_TASK REQUIREMENTS:_ Write the lines out again, from the top of the material to the line containing "col = sc.collection", pictures excluded.

___ DATA SEGMENT ___

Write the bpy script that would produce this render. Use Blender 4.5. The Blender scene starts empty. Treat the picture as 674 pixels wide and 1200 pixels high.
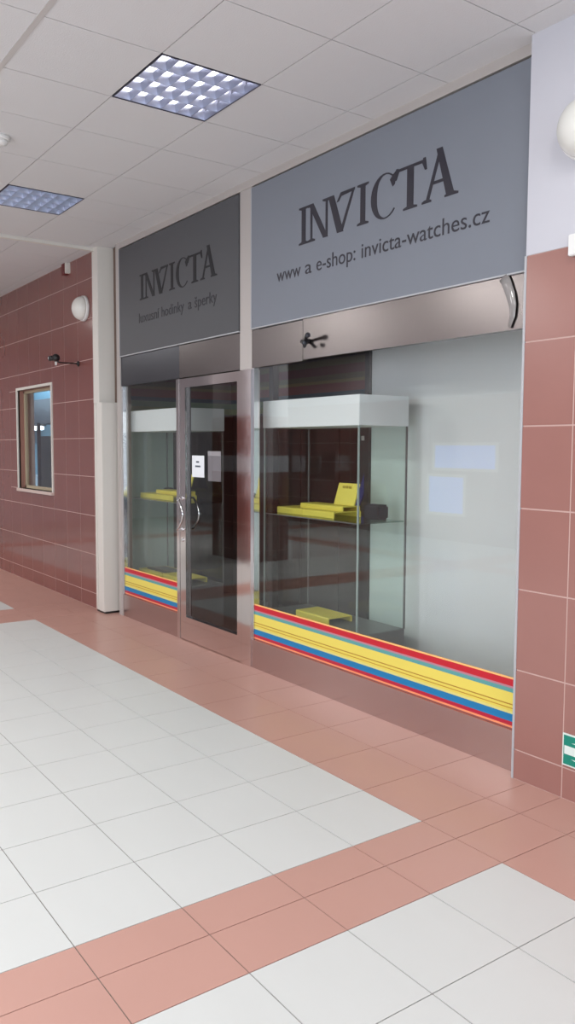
import bpy, bmesh, math, random
from mathutils import Vector, Matrix
random.seed(4)
sc = bpy.context.scene
col = sc.collection

# ------------------------------------------------------------------ camera
YAW, PIT, ROL = -0.9512156, -0.0777718, 0.0045023
d = Vector((math.sin(YAW)*math.cos(PIT), math.cos(YAW)*math.cos(PIT), math.sin(PIT)))
r = d.cross(Vector((0, 0, 1))).normalized(); u = r.cross(d)
r2 = r*math.cos(ROL) + u*math.sin(ROL); u2 = -r*math.sin(ROL) + u*math.cos(ROL)
cd = bpy.data.cameras.new('camera'); cam = bpy.data.objects.new('camera', cd); col.objects.link(cam)
cd.sensor_fit = 'VERTICAL'; cd.sensor_height = 36; cd.lens = 960.69/1200*36
cd.clip_start = 0.05; cd.clip_end = 100
M = Matrix((r2, u2, -d)).transposed().to_4x4(); M.translation = Vector((2.50404, -2.52372, 1.63951))
cam.matrix_world = M; sc.camera = cam

# ------------------------------------------------------------------ world, exposure, daylight
w = bpy.data.worlds.new('world'); sc.world = w; w.use_nodes = True
w.node_tree.nodes['Background'].inputs[0].default_value = (0.80, 0.88, 1.0, 1)
w.node_tree.nodes['Background'].inputs[1].default_value = 0.6
sc.view_settings.view_transform = 'Standard'; sc.view_settings.look = 'None'
sc.view_settings.gamma = 1; sc.view_settings.use_curve_mapping = False
sc.cycles.transparent_max_bounces = 40; sc.cycles.max_bounces = 14
sc.view_settings.exposure = 0.12

def area(name, loc, rot, sx, sy, power, color):
    l = bpy.data.lights.new(name, 'AREA'); l.shape = 'RECTANGLE'; l.size = sx; l.size_y = sy
    l.energy = power; l.color = color
    o = bpy.data.objects.new(name, l); col.objects.link(o); o.location = loc; o.rotation_euler = rot
    return o
# daylight through the glazed end of the passage and the windows of the far side
area('daylight_end', (8.4, -2.6, 1.9), (0, math.radians(90), 0), 2.9, 5.5, 150, (0.86, 0.92, 1.0))
area('daylight_side', (1.4, -6.6, 1.6), (math.radians(90), 0, 0), 5.5, 2.3, 160, (0.86, 0.92, 1.0))
# assumed ceiling rows outside the frame, plus unseen fill lights added to brighten
for lx, ly in [(-1.0, -5.6), (-5.0, -5.6), (-9.5, -5.6), (-1.5, -3.4), (-4.0, -3.4), (-6.6, -3.4), (1.2, -3.4), (1.2, -0.35), (3.9, -0.9), (3.9, -3.4), (-9.5, -1.5), (-9.5, -3.8)]:
    area('ceiling_row_fill', (lx, ly, 3.545), (0, 0, 0), 0.56, 0.56, 20 if lx > 0 else 50, (1.0, 0.985, 0.96))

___

_SOLVED PROBLEM:_
Write the bpy script that would produce this render. Use Blender 4.5. The Blender scene starts empty. Treat the picture as 674 pixels wide and 1200 pixels high.
import bpy, bmesh, math, random
from mathutils import Vector, Matrix
random.seed(4)
sc = bpy.context.scene
col = sc.collection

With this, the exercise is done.